MATERIAL PROVIDED:

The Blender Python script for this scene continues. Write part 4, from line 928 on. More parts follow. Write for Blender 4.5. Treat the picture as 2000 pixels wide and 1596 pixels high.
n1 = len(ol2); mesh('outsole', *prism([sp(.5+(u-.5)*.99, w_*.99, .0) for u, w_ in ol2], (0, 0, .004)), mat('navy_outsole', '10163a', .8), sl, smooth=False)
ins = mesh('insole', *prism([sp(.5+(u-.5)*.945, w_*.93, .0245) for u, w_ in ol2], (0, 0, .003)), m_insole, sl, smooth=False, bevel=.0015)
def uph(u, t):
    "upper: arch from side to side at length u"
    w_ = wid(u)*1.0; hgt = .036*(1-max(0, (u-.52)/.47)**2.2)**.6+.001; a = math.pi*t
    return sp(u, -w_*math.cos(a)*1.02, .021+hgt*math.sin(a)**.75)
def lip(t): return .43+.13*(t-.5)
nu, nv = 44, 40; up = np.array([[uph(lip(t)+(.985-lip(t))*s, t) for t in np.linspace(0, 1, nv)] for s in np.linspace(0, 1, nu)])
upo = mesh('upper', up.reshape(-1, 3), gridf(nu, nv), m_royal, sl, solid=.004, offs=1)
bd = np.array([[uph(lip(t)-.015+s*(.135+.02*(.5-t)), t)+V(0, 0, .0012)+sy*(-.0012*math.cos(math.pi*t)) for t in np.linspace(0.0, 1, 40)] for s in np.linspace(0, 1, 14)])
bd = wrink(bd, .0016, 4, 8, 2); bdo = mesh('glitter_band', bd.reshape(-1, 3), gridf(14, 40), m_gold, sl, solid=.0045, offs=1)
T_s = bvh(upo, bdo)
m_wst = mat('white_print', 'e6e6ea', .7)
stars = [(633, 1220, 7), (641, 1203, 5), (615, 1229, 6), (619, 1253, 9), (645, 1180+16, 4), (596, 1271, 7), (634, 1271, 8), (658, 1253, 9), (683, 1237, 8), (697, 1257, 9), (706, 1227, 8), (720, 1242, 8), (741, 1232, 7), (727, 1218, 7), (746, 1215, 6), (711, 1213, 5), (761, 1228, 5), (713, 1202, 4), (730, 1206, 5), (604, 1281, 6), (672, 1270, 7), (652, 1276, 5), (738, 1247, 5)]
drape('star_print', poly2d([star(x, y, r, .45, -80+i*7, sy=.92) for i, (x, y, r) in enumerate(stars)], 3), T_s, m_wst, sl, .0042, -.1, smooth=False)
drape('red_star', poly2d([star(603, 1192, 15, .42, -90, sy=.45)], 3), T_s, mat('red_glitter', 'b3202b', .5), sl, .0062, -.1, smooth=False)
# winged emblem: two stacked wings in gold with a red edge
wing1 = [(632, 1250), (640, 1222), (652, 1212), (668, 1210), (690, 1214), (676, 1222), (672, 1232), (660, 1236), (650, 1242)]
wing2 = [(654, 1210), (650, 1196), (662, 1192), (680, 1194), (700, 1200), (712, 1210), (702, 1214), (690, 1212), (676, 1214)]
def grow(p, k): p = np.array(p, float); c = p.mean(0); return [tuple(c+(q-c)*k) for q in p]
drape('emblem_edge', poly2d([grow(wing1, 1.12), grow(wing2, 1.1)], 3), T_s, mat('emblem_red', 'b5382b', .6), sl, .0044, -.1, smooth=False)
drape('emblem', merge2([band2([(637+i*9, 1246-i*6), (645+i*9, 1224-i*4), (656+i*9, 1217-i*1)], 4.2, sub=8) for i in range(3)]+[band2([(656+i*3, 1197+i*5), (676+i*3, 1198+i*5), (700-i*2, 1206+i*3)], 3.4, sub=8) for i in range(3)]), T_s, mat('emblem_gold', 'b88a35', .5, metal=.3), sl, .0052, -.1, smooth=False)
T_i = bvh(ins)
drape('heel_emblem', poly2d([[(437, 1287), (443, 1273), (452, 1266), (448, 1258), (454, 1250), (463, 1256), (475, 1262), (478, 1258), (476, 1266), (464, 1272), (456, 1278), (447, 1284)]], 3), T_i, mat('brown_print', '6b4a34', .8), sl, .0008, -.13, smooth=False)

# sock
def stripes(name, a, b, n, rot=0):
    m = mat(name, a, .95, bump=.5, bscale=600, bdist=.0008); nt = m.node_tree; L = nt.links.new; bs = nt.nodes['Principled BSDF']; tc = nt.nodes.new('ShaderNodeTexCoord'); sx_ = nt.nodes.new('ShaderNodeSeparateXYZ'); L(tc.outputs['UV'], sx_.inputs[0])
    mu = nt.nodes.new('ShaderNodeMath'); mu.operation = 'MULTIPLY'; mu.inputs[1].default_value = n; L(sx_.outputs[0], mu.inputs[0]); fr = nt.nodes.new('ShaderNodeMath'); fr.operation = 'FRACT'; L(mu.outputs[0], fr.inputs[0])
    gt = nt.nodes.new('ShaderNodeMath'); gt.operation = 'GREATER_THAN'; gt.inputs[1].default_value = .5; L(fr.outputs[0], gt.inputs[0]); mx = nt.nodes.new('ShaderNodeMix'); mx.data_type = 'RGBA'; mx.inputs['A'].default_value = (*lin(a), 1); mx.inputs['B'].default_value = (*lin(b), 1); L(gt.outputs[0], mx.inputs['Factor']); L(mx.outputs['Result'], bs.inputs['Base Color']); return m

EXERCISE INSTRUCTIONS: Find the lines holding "from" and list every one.

RESPONSE FOR THIS EXERCISE:
The Blender Python script for this scene continues. Write part 4, from line 928 on. More parts follow. Write for Blender 4.5. Treat the picture as 2000 pixels wide and 1596 pixels high.
    "upper: arch from side to side at length u"